First, I went to talk by Anthony Baxter about [shtoom](http://divmod.org/projects/shtoom), a SIP stack written in Python. As he explained multiple times, VOIP and SIP are complicated. Which makes writing a complete stack by himself even more amazing. It also shows that Python and other interpreted languages are good enough (and much easier) to write demanding applications.

I definitely agree with his goal of having open source, interoperable VOIP so we can talk to anyone and do what we want. On one hand, we have Skype which is free but proprietary. On the other, we have the hardware phones which use SIP but can be locked down to certain providers and have proprietary extensions.

I saw Guido van Rossum, the creator of Python, at the talk.

## Big Databases

The next session I went to was by Josh Berkus and Joe Conway talking about large data warehouses in PostgreSQL. This is exactly what we do at work so the casen studies were quite useful.

The main thing I learned is that we should upgrade to Linux 2.6 and PostgreSQL 8.0 for x86_64. It sounds like there is a big performance advantage.

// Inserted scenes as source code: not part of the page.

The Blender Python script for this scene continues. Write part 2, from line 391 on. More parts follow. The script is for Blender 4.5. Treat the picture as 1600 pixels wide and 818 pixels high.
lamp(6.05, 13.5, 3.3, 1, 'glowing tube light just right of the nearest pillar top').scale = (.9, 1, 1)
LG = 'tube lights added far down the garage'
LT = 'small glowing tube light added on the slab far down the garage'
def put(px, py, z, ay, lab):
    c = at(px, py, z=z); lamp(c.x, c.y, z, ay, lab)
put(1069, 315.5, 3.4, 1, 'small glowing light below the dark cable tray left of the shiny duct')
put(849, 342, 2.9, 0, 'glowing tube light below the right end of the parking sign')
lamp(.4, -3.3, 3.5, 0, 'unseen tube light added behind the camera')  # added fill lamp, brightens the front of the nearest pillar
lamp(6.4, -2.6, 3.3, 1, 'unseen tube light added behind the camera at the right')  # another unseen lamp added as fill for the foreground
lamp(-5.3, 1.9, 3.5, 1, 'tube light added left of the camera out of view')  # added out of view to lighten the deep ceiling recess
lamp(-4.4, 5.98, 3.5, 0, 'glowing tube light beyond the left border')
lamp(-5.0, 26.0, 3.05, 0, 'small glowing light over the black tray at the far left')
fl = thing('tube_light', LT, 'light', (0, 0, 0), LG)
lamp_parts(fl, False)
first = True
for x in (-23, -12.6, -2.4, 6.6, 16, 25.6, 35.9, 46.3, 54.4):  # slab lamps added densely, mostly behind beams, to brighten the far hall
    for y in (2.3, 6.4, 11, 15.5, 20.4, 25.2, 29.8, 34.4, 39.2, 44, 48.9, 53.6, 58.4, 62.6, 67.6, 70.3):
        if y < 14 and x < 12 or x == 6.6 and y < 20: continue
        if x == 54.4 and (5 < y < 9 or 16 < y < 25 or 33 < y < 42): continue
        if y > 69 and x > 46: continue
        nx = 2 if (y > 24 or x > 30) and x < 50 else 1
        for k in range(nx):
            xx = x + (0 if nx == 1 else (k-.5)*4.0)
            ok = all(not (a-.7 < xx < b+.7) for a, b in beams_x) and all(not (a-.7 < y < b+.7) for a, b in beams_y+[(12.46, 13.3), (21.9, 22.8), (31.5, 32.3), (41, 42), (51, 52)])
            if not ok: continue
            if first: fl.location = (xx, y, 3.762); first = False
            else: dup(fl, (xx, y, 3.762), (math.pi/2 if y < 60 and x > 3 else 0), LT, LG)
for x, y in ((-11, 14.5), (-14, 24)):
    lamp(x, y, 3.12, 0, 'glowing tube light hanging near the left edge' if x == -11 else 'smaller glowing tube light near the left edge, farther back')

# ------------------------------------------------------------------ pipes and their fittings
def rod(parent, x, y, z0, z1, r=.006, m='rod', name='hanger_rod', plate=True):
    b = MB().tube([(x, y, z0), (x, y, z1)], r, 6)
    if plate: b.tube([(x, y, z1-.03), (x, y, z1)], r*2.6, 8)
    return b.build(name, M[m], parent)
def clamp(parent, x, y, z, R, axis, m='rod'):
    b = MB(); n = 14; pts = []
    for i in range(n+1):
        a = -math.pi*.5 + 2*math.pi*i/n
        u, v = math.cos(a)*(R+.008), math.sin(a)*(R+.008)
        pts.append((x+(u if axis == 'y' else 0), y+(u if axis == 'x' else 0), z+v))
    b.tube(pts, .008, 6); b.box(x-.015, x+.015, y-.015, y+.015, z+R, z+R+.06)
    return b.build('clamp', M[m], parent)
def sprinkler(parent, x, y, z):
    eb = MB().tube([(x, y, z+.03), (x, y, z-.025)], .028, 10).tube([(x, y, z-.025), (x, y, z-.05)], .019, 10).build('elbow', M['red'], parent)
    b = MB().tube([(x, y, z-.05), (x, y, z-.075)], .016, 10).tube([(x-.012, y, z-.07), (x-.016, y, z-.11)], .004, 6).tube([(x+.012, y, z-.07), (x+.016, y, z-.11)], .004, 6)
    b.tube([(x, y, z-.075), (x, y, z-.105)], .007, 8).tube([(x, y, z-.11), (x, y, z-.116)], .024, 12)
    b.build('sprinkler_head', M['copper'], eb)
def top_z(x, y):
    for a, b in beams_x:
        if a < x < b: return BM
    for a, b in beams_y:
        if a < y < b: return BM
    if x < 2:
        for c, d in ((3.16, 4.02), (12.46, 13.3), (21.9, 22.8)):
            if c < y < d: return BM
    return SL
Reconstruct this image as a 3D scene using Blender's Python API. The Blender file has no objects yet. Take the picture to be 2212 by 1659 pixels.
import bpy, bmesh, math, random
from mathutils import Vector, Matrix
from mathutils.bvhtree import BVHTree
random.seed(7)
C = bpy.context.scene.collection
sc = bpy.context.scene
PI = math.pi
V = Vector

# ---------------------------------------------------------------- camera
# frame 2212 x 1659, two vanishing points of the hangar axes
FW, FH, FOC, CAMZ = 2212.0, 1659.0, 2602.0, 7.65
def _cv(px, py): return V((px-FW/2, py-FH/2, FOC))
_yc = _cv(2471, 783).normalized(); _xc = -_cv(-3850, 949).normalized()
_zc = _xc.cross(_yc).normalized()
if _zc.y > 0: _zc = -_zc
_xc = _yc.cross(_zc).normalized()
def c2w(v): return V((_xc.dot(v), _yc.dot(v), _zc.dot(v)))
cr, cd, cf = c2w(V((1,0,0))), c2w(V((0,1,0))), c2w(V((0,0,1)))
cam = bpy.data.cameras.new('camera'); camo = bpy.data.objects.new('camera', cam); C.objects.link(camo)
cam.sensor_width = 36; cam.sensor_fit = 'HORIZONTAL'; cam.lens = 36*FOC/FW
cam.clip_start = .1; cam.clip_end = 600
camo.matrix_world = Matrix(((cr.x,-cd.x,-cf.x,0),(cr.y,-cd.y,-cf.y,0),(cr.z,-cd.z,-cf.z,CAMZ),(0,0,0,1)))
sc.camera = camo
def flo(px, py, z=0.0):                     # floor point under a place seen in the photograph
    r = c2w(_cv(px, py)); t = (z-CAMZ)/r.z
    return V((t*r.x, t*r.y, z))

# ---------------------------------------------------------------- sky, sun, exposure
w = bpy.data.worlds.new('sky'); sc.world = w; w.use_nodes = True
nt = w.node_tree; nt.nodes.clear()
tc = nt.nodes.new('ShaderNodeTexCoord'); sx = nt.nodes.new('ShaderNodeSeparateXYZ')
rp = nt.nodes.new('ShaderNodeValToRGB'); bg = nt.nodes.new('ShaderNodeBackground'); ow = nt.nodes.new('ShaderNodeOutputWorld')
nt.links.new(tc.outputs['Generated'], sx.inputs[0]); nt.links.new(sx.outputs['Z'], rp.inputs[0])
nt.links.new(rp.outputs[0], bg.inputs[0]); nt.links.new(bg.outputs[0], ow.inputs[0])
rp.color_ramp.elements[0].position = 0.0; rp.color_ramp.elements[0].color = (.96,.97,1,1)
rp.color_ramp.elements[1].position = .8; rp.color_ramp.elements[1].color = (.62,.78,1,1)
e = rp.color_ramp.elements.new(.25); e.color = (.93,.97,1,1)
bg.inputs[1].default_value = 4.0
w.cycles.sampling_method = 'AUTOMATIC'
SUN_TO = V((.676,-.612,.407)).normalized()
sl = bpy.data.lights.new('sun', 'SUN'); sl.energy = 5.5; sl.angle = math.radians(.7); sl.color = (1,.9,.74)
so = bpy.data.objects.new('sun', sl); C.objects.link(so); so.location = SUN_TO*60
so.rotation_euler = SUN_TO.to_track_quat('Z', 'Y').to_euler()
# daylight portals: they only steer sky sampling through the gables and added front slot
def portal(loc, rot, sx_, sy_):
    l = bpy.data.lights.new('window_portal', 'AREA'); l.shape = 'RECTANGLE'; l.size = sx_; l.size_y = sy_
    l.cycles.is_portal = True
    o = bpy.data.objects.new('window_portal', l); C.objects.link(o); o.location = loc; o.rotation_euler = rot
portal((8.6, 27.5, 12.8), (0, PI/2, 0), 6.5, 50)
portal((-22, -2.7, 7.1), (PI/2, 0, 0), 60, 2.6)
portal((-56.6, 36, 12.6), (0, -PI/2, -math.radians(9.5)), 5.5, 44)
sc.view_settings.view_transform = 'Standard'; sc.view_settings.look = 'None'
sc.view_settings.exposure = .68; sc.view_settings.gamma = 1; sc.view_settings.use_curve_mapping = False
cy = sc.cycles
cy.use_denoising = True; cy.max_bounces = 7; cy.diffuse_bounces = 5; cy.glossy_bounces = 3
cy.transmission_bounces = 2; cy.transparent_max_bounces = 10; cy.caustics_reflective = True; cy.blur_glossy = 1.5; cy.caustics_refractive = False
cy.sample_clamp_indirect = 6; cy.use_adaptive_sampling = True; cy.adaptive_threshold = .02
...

I am really looking forward to PostgreSQL 8.1 which is going to have advances in table partitioning.

I was hoping for more useful stuff out of the talks I went to after lunch. Especially since I learned later that there were other more interesting talks going on at the same time.

## Subversion

I went to “From CVS to SVN” by Brian Fitzpatrick. He mainly talked about the general issues of managing the migration. He talked about the experiences of some projects, open source and commercial, in doing the migration. I was hoping for more details about the technical aspects. It did inspire me to move forward on getting my workplace to do the migration. And what political issues to work on.

## Perl & Unicode

The next talk was Dan Kogai talking about Perl 5.8 and Unicode. Unfortunately, it was a pretty boring talk. It covered material which I had already gleaned from the documentation. He did show some examples including actual code. At work, we have been suffering doing Unicode with Perl 5.6. Moving to Perl 5.8 sounds like the right solution.

## MapReduce

Then I went to a talk by Doug Cutting talking about doing Scalable Computing with MapReduce. The [Nutch project](http://lucene.apache.org/nutch/), is a search engine based on Lucene, written in Java. They swiped the Gogogle File System and Map Reduce processing ideas to experiment with scalable indexing. I originally though the presentation was going to be by someone from Google. Seeing that an open source project had implemented Google’s ideas was just as interesting. I was hoping to see more info on MapReduce but I guess I will have to read the Google papers.

## Rails History

Finally, I went to a talk by the creator of Ruby on Rails talking about Extracting Rails from Basecamp. It was mostly about the history of Rails and lessons learned about promoting and growing a project. I was hoping for more technical details and a little humility about his limited experience. Rails is exploding right now and it was useful to hear how he developed it as his first Ruby and open source project.

OSCON 2

I went to two days of [OSCON](http://conferences.oreillynet.com/os2005/) last week. My company finally decided to send me on Monday. The first day, August 2, I went to the Slony-I Replication Tutorial. [Slony](http://slony.info) is a replication system for [PostgreSQL](http://www.postgresql.org). We use it at work to replicate a master database to two slave databases. This is done so the slave databases can be used for generating reports and the master database just does importing.

Most of the material was stuff I had learned before. There were a few nuggets of information I hadn’t known before. And I got some of my important questions answered.

It was also nice to learn that other people are using Slony in large deployments like we are and that it performs well.

Uncle Ian

Last Monday, I became an uncle. My brother and his wife had a baby girl, Rose Athena Martinsen-Burrell. Lara went into labor on Saturday evening. Rose was born by C-section 42 hours later.